When do Hazels produce nuts?

emerogork
9 years ago

I have a Hazel and a Filbert as pollenizers (: and they are 5 years old now. They both have catkins but I have never seen a flower on either one. I know they pollinate by wind. They are about 15' apart in my garden.

Comments (8)

  • alan haigh
    9 years ago

    Catkins are flowers. You should get nuts about the first growing season after catkins form and go through winter- five years sounds about right, although I think they can bare a year sooner.

  • larry_gene
    9 years ago

    15 feet is about typical orchard spacing. Catkins in late winter, falling nuts in early autumn is the seasonal timing.

  • murkwell
    9 years ago

    We have lots of wild hazelnut trees on our property. I've seen the nuts forming, but in 4 years I have yet to get one before the squirrels strip them.

  • emerogork
    Original Author
    9 years ago

    I might have seen some nuts on one of them but when I went back what ever I saw was gone. What do they look like on the plant? Do they have a husk?
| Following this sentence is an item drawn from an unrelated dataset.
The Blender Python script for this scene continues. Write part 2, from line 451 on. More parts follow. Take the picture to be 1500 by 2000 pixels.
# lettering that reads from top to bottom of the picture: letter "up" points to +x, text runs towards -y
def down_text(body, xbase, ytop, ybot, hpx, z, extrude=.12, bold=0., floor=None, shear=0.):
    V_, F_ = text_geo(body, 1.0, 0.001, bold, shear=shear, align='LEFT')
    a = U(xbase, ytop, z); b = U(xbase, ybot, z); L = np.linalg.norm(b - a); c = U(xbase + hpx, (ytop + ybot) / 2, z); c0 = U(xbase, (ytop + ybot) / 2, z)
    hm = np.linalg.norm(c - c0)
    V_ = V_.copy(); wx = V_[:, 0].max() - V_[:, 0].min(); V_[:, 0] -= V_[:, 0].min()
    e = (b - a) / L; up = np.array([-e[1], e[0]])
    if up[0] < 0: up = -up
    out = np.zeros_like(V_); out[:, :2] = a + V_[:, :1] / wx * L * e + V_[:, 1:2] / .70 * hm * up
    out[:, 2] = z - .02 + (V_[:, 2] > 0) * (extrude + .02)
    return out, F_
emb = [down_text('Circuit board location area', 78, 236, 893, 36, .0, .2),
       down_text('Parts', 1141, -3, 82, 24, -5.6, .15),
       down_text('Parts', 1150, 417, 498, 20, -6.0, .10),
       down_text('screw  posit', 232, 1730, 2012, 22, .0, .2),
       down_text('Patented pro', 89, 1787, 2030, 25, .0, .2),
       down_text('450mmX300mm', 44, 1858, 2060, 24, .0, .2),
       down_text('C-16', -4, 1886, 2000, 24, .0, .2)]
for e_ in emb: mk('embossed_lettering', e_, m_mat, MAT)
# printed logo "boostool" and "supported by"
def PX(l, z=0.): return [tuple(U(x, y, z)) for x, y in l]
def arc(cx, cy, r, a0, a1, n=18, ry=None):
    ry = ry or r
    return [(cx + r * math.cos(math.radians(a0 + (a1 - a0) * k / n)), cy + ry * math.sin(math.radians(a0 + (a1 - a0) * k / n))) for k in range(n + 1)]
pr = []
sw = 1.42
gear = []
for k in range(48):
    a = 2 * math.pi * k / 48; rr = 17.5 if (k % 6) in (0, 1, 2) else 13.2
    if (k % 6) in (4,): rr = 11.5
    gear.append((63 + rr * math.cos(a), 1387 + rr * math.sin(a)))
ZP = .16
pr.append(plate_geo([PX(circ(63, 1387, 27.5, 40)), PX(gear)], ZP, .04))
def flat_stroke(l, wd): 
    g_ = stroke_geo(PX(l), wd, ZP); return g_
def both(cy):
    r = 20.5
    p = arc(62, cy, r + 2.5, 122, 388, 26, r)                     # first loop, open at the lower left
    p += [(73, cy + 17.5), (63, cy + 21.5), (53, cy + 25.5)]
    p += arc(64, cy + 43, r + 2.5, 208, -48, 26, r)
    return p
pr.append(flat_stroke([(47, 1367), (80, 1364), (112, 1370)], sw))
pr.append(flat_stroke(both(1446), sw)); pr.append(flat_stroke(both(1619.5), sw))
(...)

    Maybe I will be caging them up next year.

  • emerogork
    Original Author
    9 years ago

    "Catkins are flowers. You should get nuts about the first growing season after catkins form and go through winter- five years sounds about right, although I think they can bare a year sooner."

    I read somewhere that the male plant has a small, almost non-descript flower on it that grows directly on the bark.

  • floral_uk z.8/9 SW UK
    9 years ago

    The catkins are the male flowers. The female flowers are tiny red 'shaving brushes' which you need to look very closely to see at all. Both male and female flowers are found on the same tree but the females need pollen from another tree to be fertilised.

    I suggest you Google some images of catkins, female flowers and nuts so you can recognise them. Round here the nuts are falling right now. I picked up some from the pavement on my walk home yesterday. They were from an ornamental red leaved bush in hanging over someone's garden wall. Tasted fine but not quite as sweet as the wild hazels.

  • alan haigh
    9 years ago

    Thanks for the botany lesson Flora. I knew the ovules were separate from the catkins but didn't realize they were a kind of flower. Are they?

    Squirrels will make the nuts disappear on a regular basis as will even chipmunks. I cut down my trees because I got tired of feeding rodents- the last time I had a nice stash of nuts was when I found a chipmunk cache in the ground when planting a tree. What an ingenious storage system that was.

    It is hard enough to keep the squirrels from fruit, but even if there are very few squirrels around they will usually take every hazel nut before they are completely ripe.

    If you grow the trees out in the open with single straight trunks that are at least 4' above the ground before the first branches occur you can build baffles to keep rodents off the trees. I think squirrels would chew through anything less than chicken wire to get to nuts so netting is probably not adequate (unless you use chicken wire).

  • newtie
    8 years ago

    I have been growing a variety of blight resistant or blight immune hazelnuts in the the hot ,humid southeast for a number of years. Have at least 8 different varieties and according to the specialty grower in Oregon that I bought them from they should all have a pollinator or two close by. The trees are all doing beautifully and every year get loads of catkins and many blossoms. I get lots of hollow nuts indicating they are not getting pollinated. I have found a grand total of two nuts filled out so far in about 10 years of growing these trees. Some are quite large at this point. I am beginning to think it is my warm climate. It is now early September and the trees are loaded with catkins. We are still getting daytime temps in the 90s. and nights in the 60-70s. Catkins started forming in August. We will typically get a few January nights down to about 18 deg F. We get about 400-500 chilling hours below 40 deg F typically, but intermittent warm days throughout most of the winter. Many peaches and some low chill apples will produce here.


    I need advice from an experienced Hazel nut grower. Is the problem that the trees are putting on catkins too early in the fall and blooming before the female blossoms open in the early spring. Could it be that boron too low. I have started using a boron supplement. Does anyone have a suggestion.